■ EXERCISE MATERIAL:
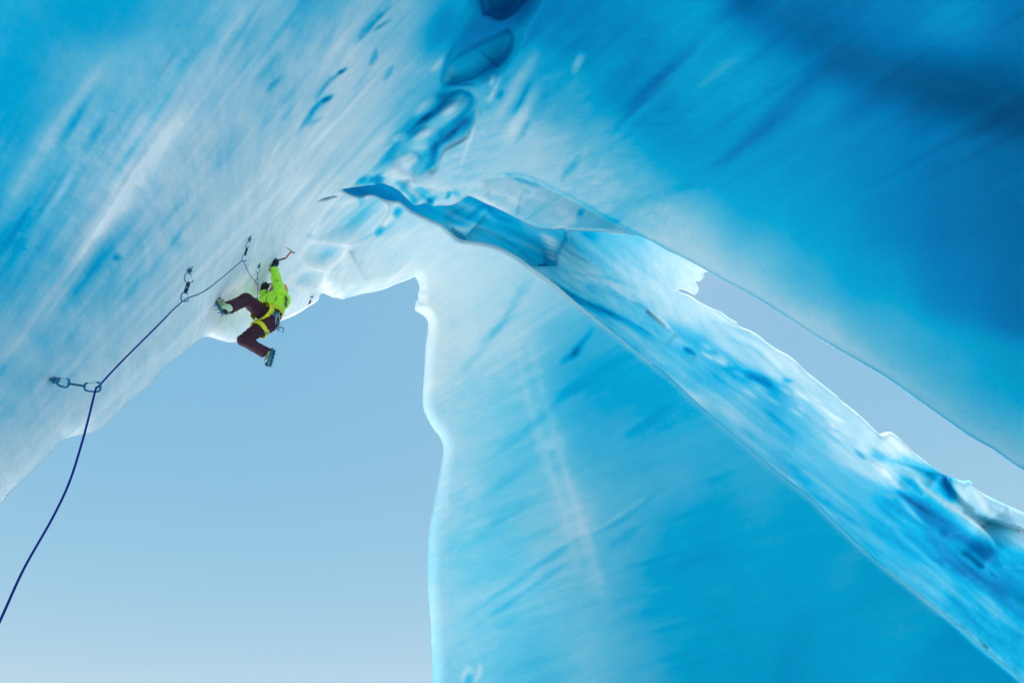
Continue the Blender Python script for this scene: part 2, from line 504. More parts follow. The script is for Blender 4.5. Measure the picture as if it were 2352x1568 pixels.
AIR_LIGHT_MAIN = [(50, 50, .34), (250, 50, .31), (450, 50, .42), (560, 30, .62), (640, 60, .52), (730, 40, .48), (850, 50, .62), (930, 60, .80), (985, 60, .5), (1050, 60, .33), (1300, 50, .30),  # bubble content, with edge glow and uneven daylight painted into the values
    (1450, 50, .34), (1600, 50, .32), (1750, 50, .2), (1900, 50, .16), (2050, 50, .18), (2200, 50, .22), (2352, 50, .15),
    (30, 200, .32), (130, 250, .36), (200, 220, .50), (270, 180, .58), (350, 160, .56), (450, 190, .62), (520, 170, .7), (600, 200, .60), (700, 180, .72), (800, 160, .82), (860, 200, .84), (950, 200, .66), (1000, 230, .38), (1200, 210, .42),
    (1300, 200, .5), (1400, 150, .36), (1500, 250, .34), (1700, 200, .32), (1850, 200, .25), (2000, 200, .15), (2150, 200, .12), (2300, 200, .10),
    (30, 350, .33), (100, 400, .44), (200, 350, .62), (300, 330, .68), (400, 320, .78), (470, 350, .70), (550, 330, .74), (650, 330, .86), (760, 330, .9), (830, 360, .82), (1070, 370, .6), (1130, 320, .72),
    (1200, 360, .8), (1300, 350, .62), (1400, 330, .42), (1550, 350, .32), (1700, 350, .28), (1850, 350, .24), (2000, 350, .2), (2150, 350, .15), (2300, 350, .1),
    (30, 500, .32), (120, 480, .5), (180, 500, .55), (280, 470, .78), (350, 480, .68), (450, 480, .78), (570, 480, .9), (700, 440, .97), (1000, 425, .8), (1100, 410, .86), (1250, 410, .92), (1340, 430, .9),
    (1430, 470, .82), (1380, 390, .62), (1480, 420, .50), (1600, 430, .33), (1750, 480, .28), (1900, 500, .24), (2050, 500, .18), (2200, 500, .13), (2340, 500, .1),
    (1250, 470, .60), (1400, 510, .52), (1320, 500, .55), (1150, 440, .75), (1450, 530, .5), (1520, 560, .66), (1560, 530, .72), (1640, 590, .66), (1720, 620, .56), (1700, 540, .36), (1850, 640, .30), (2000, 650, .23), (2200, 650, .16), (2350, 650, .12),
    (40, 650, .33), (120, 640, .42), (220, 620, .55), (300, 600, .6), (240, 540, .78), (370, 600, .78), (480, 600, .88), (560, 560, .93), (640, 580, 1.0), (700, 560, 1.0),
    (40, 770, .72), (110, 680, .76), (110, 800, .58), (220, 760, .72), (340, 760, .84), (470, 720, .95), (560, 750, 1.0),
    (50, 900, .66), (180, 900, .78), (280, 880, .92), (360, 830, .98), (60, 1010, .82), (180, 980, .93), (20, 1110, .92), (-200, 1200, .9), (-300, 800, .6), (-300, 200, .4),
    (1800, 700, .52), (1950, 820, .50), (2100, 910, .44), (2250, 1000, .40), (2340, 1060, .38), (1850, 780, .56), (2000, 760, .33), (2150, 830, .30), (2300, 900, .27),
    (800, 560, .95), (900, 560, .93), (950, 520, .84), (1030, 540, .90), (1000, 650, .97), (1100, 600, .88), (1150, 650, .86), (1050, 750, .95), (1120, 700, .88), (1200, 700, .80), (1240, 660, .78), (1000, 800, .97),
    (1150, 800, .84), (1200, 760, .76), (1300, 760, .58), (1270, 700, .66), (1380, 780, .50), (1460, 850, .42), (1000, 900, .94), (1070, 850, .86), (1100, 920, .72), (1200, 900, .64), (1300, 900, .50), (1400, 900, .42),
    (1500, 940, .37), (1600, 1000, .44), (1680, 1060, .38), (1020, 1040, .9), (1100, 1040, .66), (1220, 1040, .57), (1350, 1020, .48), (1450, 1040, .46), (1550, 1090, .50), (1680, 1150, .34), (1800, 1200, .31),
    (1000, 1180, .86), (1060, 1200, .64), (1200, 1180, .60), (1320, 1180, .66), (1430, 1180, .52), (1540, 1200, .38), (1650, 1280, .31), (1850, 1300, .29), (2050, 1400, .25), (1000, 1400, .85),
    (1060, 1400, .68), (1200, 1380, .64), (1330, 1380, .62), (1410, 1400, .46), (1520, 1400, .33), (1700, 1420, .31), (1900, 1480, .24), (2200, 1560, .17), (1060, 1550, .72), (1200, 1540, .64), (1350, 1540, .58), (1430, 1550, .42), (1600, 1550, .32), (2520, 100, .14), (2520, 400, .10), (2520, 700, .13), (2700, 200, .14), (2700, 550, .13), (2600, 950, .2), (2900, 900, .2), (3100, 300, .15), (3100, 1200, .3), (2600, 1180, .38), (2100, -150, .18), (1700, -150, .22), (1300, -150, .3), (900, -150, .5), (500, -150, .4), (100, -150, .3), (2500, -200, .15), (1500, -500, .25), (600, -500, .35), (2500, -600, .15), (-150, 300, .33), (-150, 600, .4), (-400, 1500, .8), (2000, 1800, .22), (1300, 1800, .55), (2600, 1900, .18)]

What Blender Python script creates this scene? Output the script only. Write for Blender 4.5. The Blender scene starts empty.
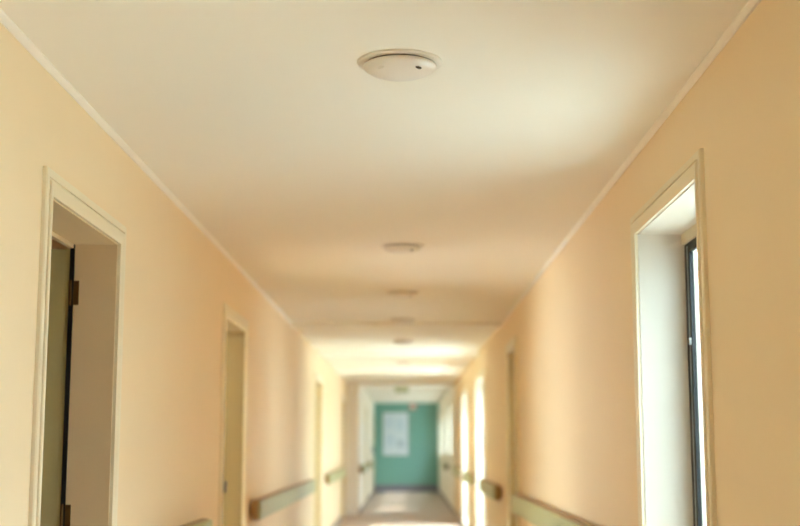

■ WORK INSTRUCTIONS: Reproduce the data word for word, excluding its pictures.

■ EXPECTED ANSWER:
Continue the Blender Python script for this scene: part 2, from line 504. More parts follow. The script is for Blender 4.5. Measure the picture as if it were 2352x1568 pixels.
AIR_LIGHT_MAIN = [(50, 50, .34), (250, 50, .31), (450, 50, .42), (560, 30, .62), (640, 60, .52), (730, 40, .48), (850, 50, .62), (930, 60, .80), (985, 60, .5), (1050, 60, .33), (1300, 50, .30),  # bubble content, with edge glow and uneven daylight painted into the values
    (1450, 50, .34), (1600, 50, .32), (1750, 50, .2), (1900, 50, .16), (2050, 50, .18), (2200, 50, .22), (2352, 50, .15),
    (30, 200, .32), (130, 250, .36), (200, 220, .50), (270, 180, .58), (350, 160, .56), (450, 190, .62), (520, 170, .7), (600, 200, .60), (700, 180, .72), (800, 160, .82), (860, 200, .84), (950, 200, .66), (1000, 230, .38), (1200, 210, .42),
    (1300, 200, .5), (1400, 150, .36), (1500, 250, .34), (1700, 200, .32), (1850, 200, .25), (2000, 200, .15), (2150, 200, .12), (2300, 200, .10),
    (30, 350, .33), (100, 400, .44), (200, 350, .62), (300, 330, .68), (400, 320, .78), (470, 350, .70), (550, 330, .74), (650, 330, .86), (760, 330, .9), (830, 360, .82), (1070, 370, .6), (1130, 320, .72),
    (1200, 360, .8), (1300, 350, .62), (1400, 330, .42), (1550, 350, .32), (1700, 350, .28), (1850, 350, .24), (2000, 350, .2), (2150, 350, .15), (2300, 350, .1),
    (30, 500, .32), (120, 480, .5), (180, 500, .55), (280, 470, .78), (350, 480, .68), (450, 480, .78), (570, 480, .9), (700, 440, .97), (1000, 425, .8), (1100, 410, .86), (1250, 410, .92), (1340, 430, .9),
    (1430, 470, .82), (1380, 390, .62), (1480, 420, .50), (1600, 430, .33), (1750, 480, .28), (1900, 500, .24), (2050, 500, .18), (2200, 500, .13), (2340, 500, .1),
    (1250, 470, .60), (1400, 510, .52), (1320, 500, .55), (1150, 440, .75), (1450, 530, .5), (1520, 560, .66), (1560, 530, .72), (1640, 590, .66), (1720, 620, .56), (1700, 540, .36), (1850, 640, .30), (2000, 650, .23), (2200, 650, .16), (2350, 650, .12),
    (40, 650, .33), (120, 640, .42), (220, 620, .55), (300, 600, .6), (240, 540, .78), (370, 600, .78), (480, 600, .88), (560, 560, .93), (640, 580, 1.0), (700, 560, 1.0),
    (40, 770, .72), (110, 680, .76), (110, 800, .58), (220, 760, .72), (340, 760, .84), (470, 720, .95), (560, 750, 1.0),
    (50, 900, .66), (180, 900, .78), (280, 880, .92), (360, 830, .98), (60, 1010, .82), (180, 980, .93), (20, 1110, .92), (-200, 1200, .9), (-300, 800, .6), (-300, 200, .4),
    (1800, 700, .52), (1950, 820, .50), (2100, 910, .44), (2250, 1000, .40), (2340, 1060, .38), (1850, 780, .56), (2000, 760, .33), (2150, 830, .30), (2300, 900, .27),
    (800, 560, .95), (900, 560, .93), (950, 520, .84), (1030, 540, .90), (1000, 650, .97), (1100, 600, .88), (1150, 650, .86), (1050, 750, .95), (1120, 700, .88), (1200, 700, .80), (1240, 660, .78), (1000, 800, .97),
    (1150, 800, .84), (1200, 760, .76), (1300, 760, .58), (1270, 700, .66), (1380, 780, .50), (1460, 850, .42), (1000, 900, .94), (1070, 850, .86), (1100, 920, .72), (1200, 900, .64), (1300, 900, .50), (1400, 900, .42),
    (1500, 940, .37), (1600, 1000, .44), (1680, 1060, .38), (1020, 1040, .9), (1100, 1040, .66), (1220, 1040, .57), (1350, 1020, .48), (1450, 1040, .46), (1550, 1090, .50), (1680, 1150, .34), (1800, 1200, .31),
    (1000, 1180, .86), (1060, 1200, .64), (1200, 1180, .60), (1320, 1180, .66), (1430, 1180, .52), (1540, 1200, .38), (1650, 1280, .31), (1850, 1300, .29), (2050, 1400, .25), (1000, 1400, .85),
    (1060, 1400, .68), (1200, 1380, .64), (1330, 1380, .62), (1410, 1400, .46), (1520, 1400, .33), (1700, 1420, .31), (1900, 1480, .24), (2200, 1560, .17), (1060, 1550, .72), (1200, 1540, .64), (1350, 1540, .58), (1430, 1550, .42), (1600, 1550, .32), (2520, 100, .14), (2520, 400, .10), (2520, 700, .13), (2700, 200, .14), (2700, 550, .13), (2600, 950, .2), (2900, 900, .2), (3100, 300, .15), (3100, 1200, .3), (2600, 1180, .38), (2100, -150, .18), (1700, -150, .22), (1300, -150, .3), (900, -150, .5), (500, -150, .4), (100, -150, .3), (2500, -200, .15), (1500, -500, .25), (600, -500, .35), (2500, -600, .15), (-150, 300, .33), (-150, 600, .4), (-400, 1500, .8), (2000, 1800, .22), (1300, 1800, .55), (2600, 1900, .18)]

What Blender Python script creates this scene? Output the script only. Write for Blender 4.5. The Blender scene starts empty.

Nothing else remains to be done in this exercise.